### Task brief
Output the data exactly, with every line intact.

++++++++++

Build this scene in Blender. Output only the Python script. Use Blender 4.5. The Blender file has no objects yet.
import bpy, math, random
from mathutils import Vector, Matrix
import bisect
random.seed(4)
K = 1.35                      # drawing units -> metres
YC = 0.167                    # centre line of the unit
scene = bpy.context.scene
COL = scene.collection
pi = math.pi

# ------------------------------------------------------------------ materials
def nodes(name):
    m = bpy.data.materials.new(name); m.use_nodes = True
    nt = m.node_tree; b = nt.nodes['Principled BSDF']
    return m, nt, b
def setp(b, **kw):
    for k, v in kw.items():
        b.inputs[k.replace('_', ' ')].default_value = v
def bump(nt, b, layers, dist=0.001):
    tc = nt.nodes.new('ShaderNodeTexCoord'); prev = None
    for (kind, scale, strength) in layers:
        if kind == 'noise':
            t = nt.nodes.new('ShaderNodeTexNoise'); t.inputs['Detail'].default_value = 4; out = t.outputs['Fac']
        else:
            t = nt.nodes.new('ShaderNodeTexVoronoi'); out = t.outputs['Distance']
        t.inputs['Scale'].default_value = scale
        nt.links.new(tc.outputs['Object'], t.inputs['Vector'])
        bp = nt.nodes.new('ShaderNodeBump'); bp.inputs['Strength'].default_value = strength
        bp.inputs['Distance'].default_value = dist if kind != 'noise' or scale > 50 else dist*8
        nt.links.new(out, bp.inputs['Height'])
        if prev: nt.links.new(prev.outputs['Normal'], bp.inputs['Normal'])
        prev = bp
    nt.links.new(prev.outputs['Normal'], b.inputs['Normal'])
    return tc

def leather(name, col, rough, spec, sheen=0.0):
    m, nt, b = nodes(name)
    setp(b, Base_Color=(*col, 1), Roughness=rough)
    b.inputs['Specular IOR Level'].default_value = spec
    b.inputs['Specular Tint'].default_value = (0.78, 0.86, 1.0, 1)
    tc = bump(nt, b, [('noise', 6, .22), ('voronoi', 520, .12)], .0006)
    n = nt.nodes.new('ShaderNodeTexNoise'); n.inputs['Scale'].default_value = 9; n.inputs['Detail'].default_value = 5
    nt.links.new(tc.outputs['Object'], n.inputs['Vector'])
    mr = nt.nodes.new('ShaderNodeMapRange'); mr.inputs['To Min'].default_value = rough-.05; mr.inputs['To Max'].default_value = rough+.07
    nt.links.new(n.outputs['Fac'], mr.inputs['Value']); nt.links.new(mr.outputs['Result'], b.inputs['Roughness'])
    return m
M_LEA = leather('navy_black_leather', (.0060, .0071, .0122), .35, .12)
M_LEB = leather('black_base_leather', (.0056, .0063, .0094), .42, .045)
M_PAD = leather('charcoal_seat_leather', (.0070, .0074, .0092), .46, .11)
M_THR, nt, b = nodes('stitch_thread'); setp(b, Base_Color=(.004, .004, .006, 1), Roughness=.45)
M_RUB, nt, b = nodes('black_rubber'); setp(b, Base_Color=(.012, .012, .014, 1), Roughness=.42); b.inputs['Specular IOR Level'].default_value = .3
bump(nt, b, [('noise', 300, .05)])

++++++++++

### Exercise output
Build this scene in Blender. Output only the Python script. Use Blender 4.5. The Blender file has no objects yet.
import bpy, math, random
from mathutils import Vector, Matrix
import bisect
random.seed(4)
K = 1.35                      # drawing units -> metres
YC = 0.167                    # centre line of the unit
scene = bpy.context.scene
COL = scene.collection
pi = math.pi

# ------------------------------------------------------------------ materials
def nodes(name):
    m = bpy.data.materials.new(name); m.use_nodes = True
    nt = m.node_tree; b = nt.nodes['Principled BSDF']
    return m, nt, b
def setp(b, **kw):
    for k, v in kw.items():
        b.inputs[k.replace('_', ' ')].default_value = v
def bump(nt, b, layers, dist=0.001):
    tc = nt.nodes.new('ShaderNodeTexCoord'); prev = None
    for (kind, scale, strength) in layers:
        if kind == 'noise':
            t = nt.nodes.new('ShaderNodeTexNoise'); t.inputs['Detail'].default_value = 4; out = t.outputs['Fac']
        else:
            t = nt.nodes.new('ShaderNodeTexVoronoi'); out = t.outputs['Distance']
        t.inputs['Scale'].default_value = scale
        nt.links.new(tc.outputs['Object'], t.inputs['Vector'])
        bp = nt.nodes.new('ShaderNodeBump'); bp.inputs['Strength'].default_value = strength
        bp.inputs['Distance'].default_value = dist if kind != 'noise' or scale > 50 else dist*8
        nt.links.new(out, bp.inputs['Height'])
        if prev: nt.links.new(prev.outputs['Normal'], bp.inputs['Normal'])
        prev = bp
    nt.links.new(prev.outputs['Normal'], b.inputs['Normal'])
    return tc

def leather(name, col, rough, spec, sheen=0.0):
    m, nt, b = nodes(name)
    setp(b, Base_Color=(*col, 1), Roughness=rough)
    b.inputs['Specular IOR Level'].default_value = spec
    b.inputs['Specular Tint'].default_value = (0.78, 0.86, 1.0, 1)
    tc = bump(nt, b, [('noise', 6, .22), ('voronoi', 520, .12)], .0006)
    n = nt.nodes.new('ShaderNodeTexNoise'); n.inputs['Scale'].default_value = 9; n.inputs['Detail'].default_value = 5
    nt.links.new(tc.outputs['Object'], n.inputs['Vector'])
    mr = nt.nodes.new('ShaderNodeMapRange'); mr.inputs['To Min'].default_value = rough-.05; mr.inputs['To Max'].default_value = rough+.07
    nt.links.new(n.outputs['Fac'], mr.inputs['Value']); nt.links.new(mr.outputs['Result'], b.inputs['Roughness'])
    return m
M_LEA = leather('navy_black_leather', (.0060, .0071, .0122), .35, .12)
M_LEB = leather('black_base_leather', (.0056, .0063, .0094), .42, .045)
M_PAD = leather('charcoal_seat_leather', (.0070, .0074, .0092), .46, .11)
M_THR, nt, b = nodes('stitch_thread'); setp(b, Base_Color=(.004, .004, .006, 1), Roughness=.45)
M_RUB, nt, b = nodes('black_rubber'); setp(b, Base_Color=(.012, .012, .014, 1), Roughness=.42); b.inputs['Specular IOR Level'].default_value = .3
bump(nt, b, [('noise', 300, .05)])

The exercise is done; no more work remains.